Search the material below for the string "parts" and list each line that holds it.

[Start of Input data]

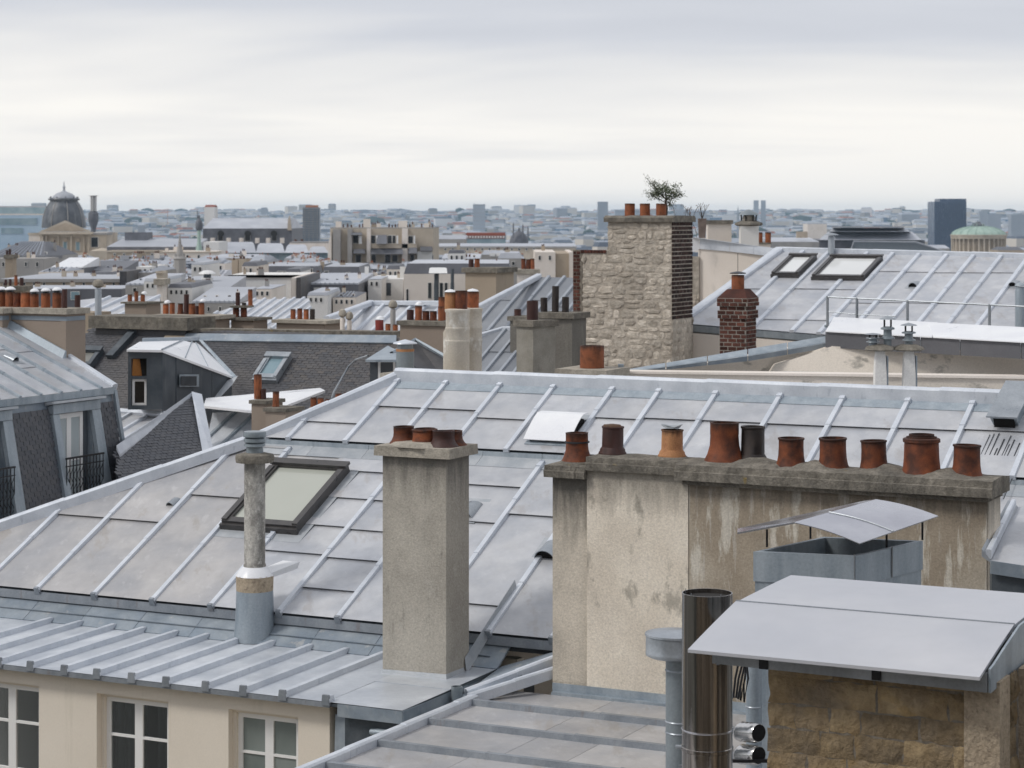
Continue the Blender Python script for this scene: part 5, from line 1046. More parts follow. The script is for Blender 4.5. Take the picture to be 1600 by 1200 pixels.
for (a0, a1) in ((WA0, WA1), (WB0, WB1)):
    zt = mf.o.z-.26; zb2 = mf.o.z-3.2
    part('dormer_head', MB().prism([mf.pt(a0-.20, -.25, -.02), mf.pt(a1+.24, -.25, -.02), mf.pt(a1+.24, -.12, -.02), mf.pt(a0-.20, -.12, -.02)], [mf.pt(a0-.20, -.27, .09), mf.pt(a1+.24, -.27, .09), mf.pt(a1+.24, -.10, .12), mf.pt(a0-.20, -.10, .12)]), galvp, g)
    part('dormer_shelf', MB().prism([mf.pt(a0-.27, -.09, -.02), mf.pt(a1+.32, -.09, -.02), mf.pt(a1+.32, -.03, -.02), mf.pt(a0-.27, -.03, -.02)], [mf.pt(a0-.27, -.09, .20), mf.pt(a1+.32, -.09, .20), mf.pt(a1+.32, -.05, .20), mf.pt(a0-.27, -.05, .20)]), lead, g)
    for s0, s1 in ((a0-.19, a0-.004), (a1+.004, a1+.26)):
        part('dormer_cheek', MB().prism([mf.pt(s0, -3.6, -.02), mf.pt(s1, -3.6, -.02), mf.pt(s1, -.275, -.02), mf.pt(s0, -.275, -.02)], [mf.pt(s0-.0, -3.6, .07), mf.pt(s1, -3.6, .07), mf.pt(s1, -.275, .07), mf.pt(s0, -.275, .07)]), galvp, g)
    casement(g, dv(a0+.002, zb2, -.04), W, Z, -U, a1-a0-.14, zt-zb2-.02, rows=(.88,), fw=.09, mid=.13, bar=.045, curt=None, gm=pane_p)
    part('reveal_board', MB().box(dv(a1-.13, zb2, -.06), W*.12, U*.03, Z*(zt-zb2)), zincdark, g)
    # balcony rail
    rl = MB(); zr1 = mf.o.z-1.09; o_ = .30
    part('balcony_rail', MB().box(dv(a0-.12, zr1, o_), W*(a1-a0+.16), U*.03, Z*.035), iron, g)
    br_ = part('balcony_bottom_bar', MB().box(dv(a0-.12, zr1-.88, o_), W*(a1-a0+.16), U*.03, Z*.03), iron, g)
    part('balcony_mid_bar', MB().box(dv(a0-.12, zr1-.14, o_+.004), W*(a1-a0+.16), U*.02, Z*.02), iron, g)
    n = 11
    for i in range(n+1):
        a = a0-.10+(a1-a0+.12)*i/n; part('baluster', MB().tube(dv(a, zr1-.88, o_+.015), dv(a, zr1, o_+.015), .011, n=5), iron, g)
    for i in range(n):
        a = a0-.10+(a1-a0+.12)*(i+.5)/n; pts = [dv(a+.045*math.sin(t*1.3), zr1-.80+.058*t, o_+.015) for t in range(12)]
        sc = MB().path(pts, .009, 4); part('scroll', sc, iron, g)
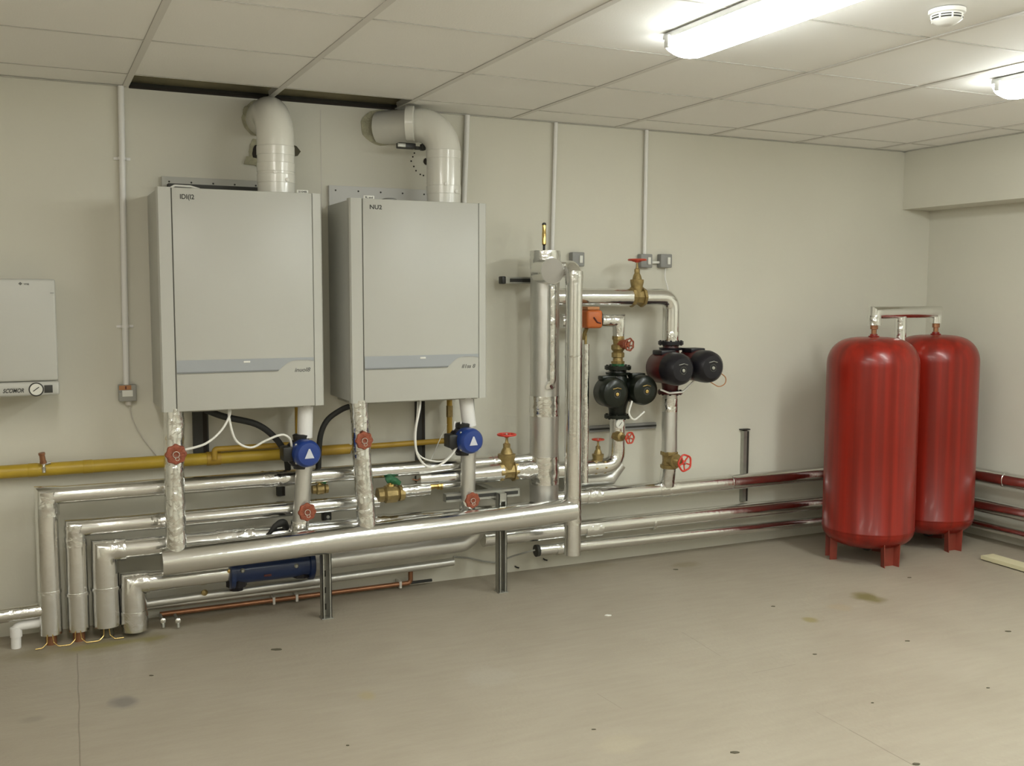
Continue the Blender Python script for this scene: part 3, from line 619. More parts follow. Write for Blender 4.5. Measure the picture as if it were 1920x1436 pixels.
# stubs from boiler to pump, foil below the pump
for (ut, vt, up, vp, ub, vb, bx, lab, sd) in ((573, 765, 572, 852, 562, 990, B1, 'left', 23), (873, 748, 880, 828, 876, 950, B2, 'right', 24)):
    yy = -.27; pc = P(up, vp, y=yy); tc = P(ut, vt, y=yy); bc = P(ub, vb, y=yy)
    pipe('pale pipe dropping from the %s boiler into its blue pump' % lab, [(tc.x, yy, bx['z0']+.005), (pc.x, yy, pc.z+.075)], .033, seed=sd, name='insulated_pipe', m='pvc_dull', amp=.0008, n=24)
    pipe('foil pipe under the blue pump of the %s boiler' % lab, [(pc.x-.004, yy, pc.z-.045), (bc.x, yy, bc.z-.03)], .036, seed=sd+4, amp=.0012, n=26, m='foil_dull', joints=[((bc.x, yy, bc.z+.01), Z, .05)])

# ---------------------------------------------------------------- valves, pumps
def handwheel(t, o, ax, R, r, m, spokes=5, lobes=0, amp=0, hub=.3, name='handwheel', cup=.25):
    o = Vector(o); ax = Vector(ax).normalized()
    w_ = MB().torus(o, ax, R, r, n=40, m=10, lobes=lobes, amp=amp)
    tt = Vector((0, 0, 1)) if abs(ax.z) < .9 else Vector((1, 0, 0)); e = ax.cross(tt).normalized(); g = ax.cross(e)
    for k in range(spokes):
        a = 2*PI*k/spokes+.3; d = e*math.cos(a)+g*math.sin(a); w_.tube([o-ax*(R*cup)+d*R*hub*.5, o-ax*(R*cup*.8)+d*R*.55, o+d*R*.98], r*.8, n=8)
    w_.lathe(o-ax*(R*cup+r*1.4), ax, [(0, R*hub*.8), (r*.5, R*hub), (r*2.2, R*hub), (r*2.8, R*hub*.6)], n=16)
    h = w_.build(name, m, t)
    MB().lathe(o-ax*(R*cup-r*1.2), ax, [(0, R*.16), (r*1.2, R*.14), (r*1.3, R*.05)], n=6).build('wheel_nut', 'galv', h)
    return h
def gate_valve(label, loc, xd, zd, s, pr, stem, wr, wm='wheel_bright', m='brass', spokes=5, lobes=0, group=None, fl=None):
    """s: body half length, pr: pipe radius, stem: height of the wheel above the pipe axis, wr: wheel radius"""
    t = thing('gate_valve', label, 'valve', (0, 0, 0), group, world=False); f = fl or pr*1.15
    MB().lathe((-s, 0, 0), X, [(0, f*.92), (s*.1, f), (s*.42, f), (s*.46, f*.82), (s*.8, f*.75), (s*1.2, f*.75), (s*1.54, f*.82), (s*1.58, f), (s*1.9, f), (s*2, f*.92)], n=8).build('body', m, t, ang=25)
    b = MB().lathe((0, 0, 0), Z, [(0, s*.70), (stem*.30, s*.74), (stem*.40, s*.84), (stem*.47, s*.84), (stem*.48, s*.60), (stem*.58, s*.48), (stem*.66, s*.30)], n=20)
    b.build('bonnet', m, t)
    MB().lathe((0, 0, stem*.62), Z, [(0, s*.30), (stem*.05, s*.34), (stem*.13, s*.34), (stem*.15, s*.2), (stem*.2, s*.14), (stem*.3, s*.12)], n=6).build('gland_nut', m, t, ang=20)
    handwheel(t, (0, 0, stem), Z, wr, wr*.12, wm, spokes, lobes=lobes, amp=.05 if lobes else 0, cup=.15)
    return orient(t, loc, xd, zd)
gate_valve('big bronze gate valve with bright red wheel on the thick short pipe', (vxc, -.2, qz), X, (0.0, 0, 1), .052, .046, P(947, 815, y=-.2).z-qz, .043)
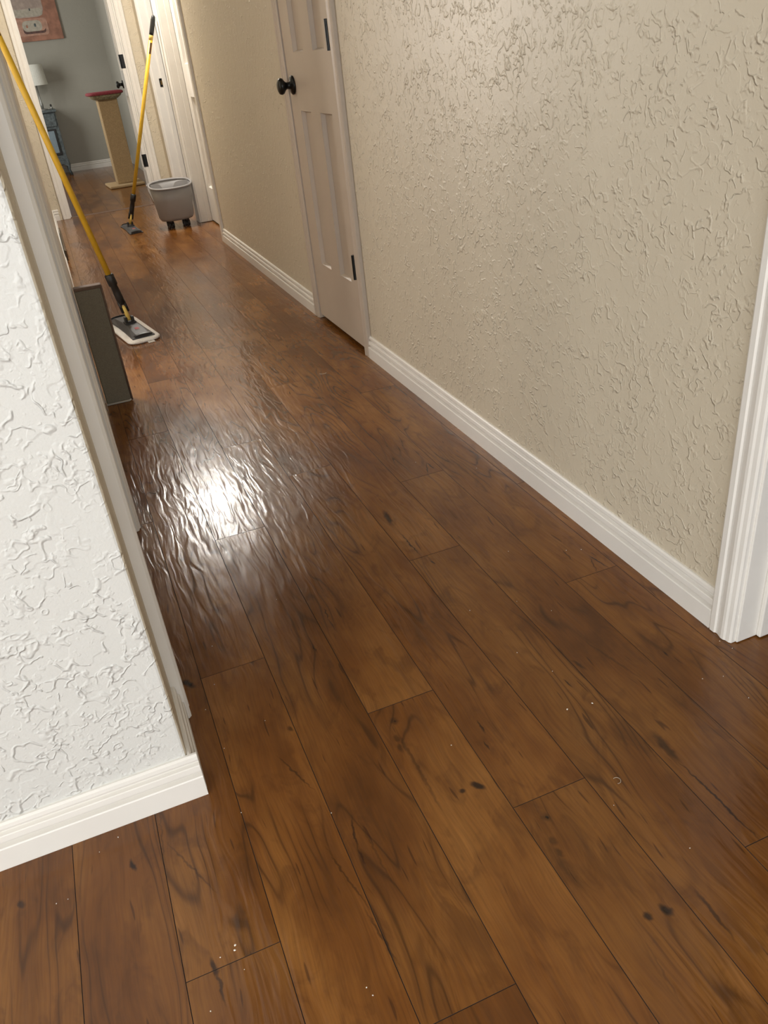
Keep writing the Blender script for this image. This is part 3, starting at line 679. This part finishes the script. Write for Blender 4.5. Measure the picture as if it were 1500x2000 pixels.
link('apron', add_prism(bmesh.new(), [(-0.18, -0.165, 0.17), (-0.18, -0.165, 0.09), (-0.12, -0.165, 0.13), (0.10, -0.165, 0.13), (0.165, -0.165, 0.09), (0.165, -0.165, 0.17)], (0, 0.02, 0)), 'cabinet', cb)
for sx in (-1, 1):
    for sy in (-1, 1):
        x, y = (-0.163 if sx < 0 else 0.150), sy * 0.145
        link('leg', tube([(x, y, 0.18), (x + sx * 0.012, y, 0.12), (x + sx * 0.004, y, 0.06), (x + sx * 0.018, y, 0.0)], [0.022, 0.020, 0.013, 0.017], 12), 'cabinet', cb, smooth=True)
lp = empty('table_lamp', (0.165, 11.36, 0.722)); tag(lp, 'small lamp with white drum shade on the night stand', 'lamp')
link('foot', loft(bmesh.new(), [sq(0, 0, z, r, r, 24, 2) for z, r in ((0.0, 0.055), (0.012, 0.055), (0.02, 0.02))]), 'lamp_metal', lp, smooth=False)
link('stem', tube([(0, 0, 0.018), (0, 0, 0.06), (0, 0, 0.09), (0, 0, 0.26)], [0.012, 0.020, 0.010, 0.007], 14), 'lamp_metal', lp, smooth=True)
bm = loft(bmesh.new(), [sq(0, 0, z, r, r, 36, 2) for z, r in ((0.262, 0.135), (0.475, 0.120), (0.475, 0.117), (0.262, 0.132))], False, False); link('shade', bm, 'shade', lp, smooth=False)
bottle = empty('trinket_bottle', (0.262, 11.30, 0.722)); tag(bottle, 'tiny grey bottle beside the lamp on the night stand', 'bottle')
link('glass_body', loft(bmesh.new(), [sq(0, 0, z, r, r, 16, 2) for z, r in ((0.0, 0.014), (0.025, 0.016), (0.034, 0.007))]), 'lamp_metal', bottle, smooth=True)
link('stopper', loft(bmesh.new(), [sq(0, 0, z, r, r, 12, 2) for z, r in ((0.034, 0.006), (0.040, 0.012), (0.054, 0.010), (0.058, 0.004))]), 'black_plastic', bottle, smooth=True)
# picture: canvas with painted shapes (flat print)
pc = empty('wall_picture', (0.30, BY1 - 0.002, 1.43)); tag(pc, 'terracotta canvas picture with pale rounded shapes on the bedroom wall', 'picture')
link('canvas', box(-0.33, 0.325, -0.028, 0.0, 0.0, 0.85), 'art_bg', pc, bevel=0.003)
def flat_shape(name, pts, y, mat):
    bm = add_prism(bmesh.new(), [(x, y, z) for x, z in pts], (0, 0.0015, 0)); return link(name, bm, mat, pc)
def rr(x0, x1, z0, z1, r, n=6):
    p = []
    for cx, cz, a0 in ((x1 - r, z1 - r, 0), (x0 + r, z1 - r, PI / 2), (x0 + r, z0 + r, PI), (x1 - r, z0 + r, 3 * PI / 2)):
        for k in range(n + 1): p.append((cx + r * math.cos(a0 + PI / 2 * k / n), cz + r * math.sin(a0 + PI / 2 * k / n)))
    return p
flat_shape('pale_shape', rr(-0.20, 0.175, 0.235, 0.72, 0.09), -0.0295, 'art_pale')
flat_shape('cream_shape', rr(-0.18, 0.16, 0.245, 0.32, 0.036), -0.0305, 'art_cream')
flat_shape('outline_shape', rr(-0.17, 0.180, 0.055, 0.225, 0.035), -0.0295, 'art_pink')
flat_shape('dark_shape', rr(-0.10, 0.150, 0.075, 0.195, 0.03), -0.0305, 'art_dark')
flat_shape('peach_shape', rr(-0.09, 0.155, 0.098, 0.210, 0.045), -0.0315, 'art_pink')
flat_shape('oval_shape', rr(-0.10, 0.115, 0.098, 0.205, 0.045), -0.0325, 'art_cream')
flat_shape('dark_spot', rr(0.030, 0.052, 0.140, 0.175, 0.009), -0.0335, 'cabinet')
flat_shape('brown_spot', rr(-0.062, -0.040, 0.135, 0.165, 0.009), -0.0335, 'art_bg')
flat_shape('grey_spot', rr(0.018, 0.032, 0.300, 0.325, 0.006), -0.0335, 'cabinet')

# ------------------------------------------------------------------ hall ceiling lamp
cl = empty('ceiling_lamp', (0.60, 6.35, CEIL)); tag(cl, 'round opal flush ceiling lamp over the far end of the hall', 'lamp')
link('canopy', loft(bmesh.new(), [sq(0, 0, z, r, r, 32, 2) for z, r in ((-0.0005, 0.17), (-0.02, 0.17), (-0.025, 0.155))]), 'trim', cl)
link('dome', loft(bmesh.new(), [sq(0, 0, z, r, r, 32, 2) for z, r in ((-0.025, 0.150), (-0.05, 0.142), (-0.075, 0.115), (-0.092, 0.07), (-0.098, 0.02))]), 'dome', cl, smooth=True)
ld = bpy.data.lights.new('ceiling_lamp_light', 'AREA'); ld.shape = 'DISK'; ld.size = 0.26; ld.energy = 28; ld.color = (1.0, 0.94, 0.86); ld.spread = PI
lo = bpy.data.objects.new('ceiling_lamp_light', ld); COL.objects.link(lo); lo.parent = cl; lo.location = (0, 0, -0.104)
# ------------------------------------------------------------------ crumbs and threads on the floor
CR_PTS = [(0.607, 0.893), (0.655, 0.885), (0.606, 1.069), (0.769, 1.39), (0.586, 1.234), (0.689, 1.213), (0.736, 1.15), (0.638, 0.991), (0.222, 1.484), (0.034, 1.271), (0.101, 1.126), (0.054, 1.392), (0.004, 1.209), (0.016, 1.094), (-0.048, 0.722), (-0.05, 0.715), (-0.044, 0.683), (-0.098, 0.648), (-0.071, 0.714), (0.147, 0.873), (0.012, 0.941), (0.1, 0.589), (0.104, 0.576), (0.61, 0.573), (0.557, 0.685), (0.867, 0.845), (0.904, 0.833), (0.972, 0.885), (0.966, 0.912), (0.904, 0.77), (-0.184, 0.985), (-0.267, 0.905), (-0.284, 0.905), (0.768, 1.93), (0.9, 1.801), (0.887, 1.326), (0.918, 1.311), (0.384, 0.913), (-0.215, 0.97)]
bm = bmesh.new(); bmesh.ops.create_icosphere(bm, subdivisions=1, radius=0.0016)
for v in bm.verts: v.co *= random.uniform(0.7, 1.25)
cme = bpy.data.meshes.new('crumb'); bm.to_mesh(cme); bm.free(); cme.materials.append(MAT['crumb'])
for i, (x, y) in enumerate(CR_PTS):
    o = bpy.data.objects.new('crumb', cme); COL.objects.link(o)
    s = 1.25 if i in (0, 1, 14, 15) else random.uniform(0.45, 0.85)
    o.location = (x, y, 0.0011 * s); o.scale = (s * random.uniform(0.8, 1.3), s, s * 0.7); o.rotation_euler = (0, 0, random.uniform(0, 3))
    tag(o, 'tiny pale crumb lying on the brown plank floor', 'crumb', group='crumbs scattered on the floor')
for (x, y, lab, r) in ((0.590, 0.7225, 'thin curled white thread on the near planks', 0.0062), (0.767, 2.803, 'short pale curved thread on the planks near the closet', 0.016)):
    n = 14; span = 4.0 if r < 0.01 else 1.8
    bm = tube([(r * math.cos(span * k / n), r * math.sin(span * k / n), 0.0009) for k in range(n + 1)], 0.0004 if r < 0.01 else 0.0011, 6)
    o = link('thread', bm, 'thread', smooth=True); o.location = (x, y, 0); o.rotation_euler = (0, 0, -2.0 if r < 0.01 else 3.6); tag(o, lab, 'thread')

[End of Input data]

§ The output
Continue the Blender Python script for this scene: part 5, from line 1046. More parts follow. The script is for Blender 4.5. Take the picture to be 1600 by 1200 pixels.
Continue the Blender Python script for this scene: part 3, from line 619. More parts follow. Write for Blender 4.5. Measure the picture as if it were 1920x1436 pixels.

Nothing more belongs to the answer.